REQUIRED TASK: Pull out of the data below the stretch of lines bounded by the one containing "Write a Blender" and the one containing "scene.view_settings.look = 'None'", both bounds included, unchanged.
───── GIVEN RECORDS ─────
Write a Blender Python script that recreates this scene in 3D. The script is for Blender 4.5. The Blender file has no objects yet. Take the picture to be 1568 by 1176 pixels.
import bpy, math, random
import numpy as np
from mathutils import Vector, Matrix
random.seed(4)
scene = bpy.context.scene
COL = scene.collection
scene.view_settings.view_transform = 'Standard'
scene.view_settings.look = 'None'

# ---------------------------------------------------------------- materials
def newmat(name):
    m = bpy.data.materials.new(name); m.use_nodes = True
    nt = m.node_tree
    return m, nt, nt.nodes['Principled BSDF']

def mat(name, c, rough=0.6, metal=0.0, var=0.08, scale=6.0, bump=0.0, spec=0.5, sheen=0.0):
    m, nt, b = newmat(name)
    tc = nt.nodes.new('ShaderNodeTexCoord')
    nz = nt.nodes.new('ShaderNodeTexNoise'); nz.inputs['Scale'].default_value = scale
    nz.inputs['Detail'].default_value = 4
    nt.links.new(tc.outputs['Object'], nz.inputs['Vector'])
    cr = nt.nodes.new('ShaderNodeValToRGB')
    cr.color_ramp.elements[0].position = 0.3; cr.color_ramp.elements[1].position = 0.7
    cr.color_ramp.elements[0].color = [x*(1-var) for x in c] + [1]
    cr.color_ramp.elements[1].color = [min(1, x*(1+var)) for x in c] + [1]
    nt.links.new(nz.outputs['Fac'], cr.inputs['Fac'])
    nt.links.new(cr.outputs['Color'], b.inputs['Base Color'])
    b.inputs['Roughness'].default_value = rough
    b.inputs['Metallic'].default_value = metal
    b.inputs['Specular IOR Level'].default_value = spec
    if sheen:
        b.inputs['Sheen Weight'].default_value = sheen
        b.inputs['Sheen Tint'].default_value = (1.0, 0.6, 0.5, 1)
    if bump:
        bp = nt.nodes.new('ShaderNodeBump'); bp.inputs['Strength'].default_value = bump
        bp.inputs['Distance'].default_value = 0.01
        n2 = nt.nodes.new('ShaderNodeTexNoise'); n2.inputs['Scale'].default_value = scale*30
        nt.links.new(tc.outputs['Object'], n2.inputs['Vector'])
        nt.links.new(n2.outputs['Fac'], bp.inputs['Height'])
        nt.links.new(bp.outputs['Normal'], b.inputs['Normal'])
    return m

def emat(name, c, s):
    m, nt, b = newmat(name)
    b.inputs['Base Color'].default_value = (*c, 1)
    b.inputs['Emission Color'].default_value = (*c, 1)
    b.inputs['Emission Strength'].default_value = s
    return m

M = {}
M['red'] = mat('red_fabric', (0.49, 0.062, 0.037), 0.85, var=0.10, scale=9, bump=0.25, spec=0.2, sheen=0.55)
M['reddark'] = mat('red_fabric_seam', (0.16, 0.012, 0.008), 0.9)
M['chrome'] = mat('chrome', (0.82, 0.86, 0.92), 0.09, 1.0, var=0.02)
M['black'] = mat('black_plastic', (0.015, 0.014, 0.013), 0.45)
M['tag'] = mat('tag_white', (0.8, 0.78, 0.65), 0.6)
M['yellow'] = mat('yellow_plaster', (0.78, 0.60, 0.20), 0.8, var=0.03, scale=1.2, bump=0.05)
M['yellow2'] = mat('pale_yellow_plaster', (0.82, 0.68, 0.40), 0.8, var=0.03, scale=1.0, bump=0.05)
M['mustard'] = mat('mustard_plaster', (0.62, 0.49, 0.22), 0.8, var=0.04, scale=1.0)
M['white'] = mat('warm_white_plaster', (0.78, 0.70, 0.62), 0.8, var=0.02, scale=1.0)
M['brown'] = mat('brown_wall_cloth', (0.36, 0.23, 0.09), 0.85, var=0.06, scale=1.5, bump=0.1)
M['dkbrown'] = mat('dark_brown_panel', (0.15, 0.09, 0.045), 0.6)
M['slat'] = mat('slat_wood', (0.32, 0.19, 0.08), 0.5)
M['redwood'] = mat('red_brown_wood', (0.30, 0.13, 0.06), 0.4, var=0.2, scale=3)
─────
───── GIVEN RECORDS ─────
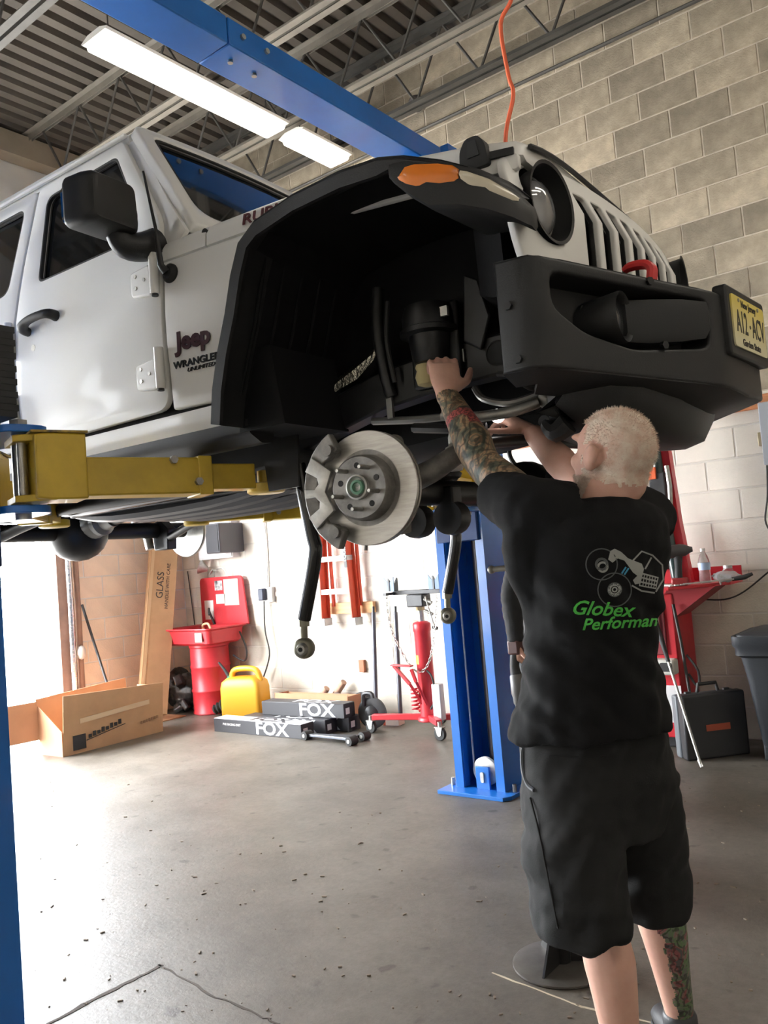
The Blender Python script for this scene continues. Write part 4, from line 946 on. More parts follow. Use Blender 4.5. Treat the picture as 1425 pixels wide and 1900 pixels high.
─────
ANSWER FOR THIS EXERCISE:
Write a Blender Python script that recreates this scene in 3D. The script is for Blender 4.5. The Blender file has no objects yet. Take the picture to be 1568 by 1176 pixels.
import bpy, math, random
import numpy as np
from mathutils import Vector, Matrix
random.seed(4)
scene = bpy.context.scene
COL = scene.collection
scene.view_settings.view_transform = 'Standard'
scene.view_settings.look = 'None'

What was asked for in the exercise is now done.